Posted: 21 Jan 2014     Print Version  Bookmark and Share

Keywords:Pulse Width Modulation  PWM  serial GPIO  SGPIO  CPU 

Pulse Width Modulation (PWM) is a key function in many embedded designs as PWM channels enable the use of microcontroller's digital outputs to control analogue circuits. Many 32bit microcontrollers are equipped with a set of dedicated PWM channels, or include timer/counter combinations that can also be used as PWM channels, but there aren't always enough to go around. Depending on the situation, getting enough PWM channels may mean adding software-based workarounds to the design.

One of the more common software workarounds, known as "bit-banging," involves using software to set and sample the state of the microcontroller's pins, and using software controls to set parameters like timing, levels, and synchronisation so the system can emulate a PWM channel.

Bit-banging may not be the most elegant way to add a PWM channel, but it's a relatively quick, easy, and low-cost solution that has helped many designers meet tight deadlines. The downside, though, is that bit-banging is a CPU-intensive operation that will impact system performance. The software emulation involved can consume a significant amount processing power, since the CPU needs to spend time communicating with the I/O pin, and that can have an impact on the CPU's ability to perform other tasks. Also, the PWM signal that bit-banging produces may be noisier, with more jitter or glitches, especially if the CPU is busy with other tasks when the signal is being generated.

When our design teams created the dual-core Cortex-M4/M0-based LPC4300 series of MCUs, they added a special feature, called the serial GPIO (SGPIO) interface. This unique digital peripheral lets you add up to sixteen 5bit hardware-based PWM channels to a design—with very little CPU load—so you don't have to resort to bit-banging.

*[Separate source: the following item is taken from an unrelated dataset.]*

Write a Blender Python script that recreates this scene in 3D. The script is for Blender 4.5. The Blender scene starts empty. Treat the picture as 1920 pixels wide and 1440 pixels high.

The rest of this article looks at the structure of the SGPIO interface and gives an example PWM implementation using the SGPIO.

The SGPIO architecture
Figure 1 gives a block diagram of the SGPIO's basic building block, which is called a slice. Each slice provides the necessary hardware to handle data processing when sending or receiving data. There are a total of 16 SGPIO slices and 16 SGPIO pins in the SGPIO interface.

Figure 1: Block diagram of a single SGPIO slice.

The slice basically consists of a 32bit FIFO (REG), used to clock data in or out, a shadow register (REG_SS) for staging output data or receiving input data, a 12bit down counter (COUNT) to generate the shift clock, and an 8bit down counter (POS) to control the number of bits shifted in or out. The slice's shift clock can be sourced from the SGPIO peripheral clock (SGPIO_CLOCK).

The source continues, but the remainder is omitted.